Lines that include the word "scene" are the ones to copy.

(begin)

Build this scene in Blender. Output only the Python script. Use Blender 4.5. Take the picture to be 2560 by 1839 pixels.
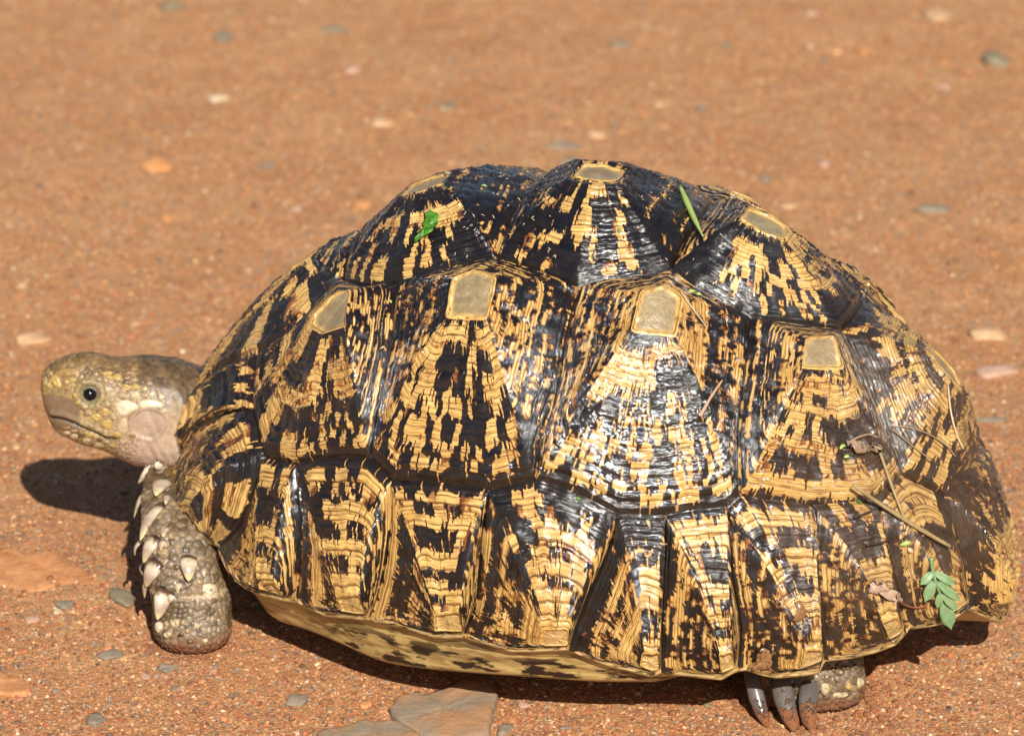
import bpy, bmesh, math, random
import numpy as np
from mathutils import Vector, Matrix, kdtree
from mathutils.bvhtree import BVHTree
for o in list(bpy.data.objects): bpy.data.objects.remove(o)
sc = bpy.context.scene; C = sc.collection
rng = np.random.default_rng(7); random.seed(7)

# ------------------------------------------------------------ camera, sky, sun
EL = math.radians(22); DIST = 2.6; K = 0.000198; ZT = 0.132
FWD = np.array([0, math.cos(EL), -math.sin(EL)]); UP = np.array([0, math.sin(EL), math.cos(EL)])
TGT = np.array([0, 0, ZT]); CAM = TGT - FWD*DIST
cd = bpy.data.cameras.new('camera'); cam = bpy.data.objects.new('camera', cd); C.objects.link(cam)
cam.location = CAM; cam.rotation_euler = (math.pi/2-EL, 0, 0)
cd.sensor_width = 36; cd.lens = 36*DIST/(2560*K); cd.clip_start = .05; cd.clip_end = 400
cd.dof.use_dof = True; cd.dof.focus_distance = DIST-.085; cd.dof.aperture_fstop = cd.lens/14.5
sc.camera = cam
SUN = np.array([0.24, -1.20, 1.0]); SUN /= np.linalg.norm(SUN)
w = bpy.data.worlds.new("World"); sc.world = w; w.use_nodes = True
nt = w.node_tree; sky = nt.nodes.new('ShaderNodeTexSky'); sky.sky_type = 'NISHITA'; sky.sun_disc = False
sky.sun_elevation = math.asin(SUN[2]); sky.sun_rotation = math.atan2(SUN[0], SUN[1])
bg = nt.nodes['Background']; bg.inputs[1].default_value = .052; nt.links.new(sky.outputs[0], bg.inputs[0])
sl = bpy.data.lights.new('sun', 'SUN'); sl.energy = 5.0; sl.angle = math.radians(.53); sl.color = (1, .955, .88)
so = bpy.data.objects.new('sun', sl); C.objects.link(so)
so.rotation_euler = Vector(-SUN).to_track_quat('-Z', 'Y').to_euler(); so.location = Vector(SUN)*5
sc.view_settings.view_transform = 'Standard'; sc.view_settings.look = 'None'; sc.view_settings.gamma = 1
sc.view_settings.exposure = 0.34; sc.view_settings.use_curve_mapping = False

def project(P):
    P = np.asarray(P)-TGT
    d = P@FWD+DIST
    return np.stack([1280+P[..., 0]*DIST/d/K, 919.5-(P@UP)*DIST/d/K], -1)
def ray(px, py):
    p = TGT+np.array([(px-1280)*K, 0, 0])+UP*(919.5-py)*K
    d = p-CAM; return CAM, d/np.linalg.norm(d)
def at_y(px, py, y):                                   # where the sight line meets the plane of that y
    o, d = ray(px, py); return o+d*((y-o[1])/d[1])
def ground_at(px, py, z=0.):
    o, d = ray(px, py); return o+d*((z-o[2])/d[2])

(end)

◆ SOLUTION TO THIS TASK:
Build this scene in Blender. Output only the Python script. Use Blender 4.5. Take the picture to be 2560 by 1839 pixels.
sc = bpy.context.scene; C = sc.collection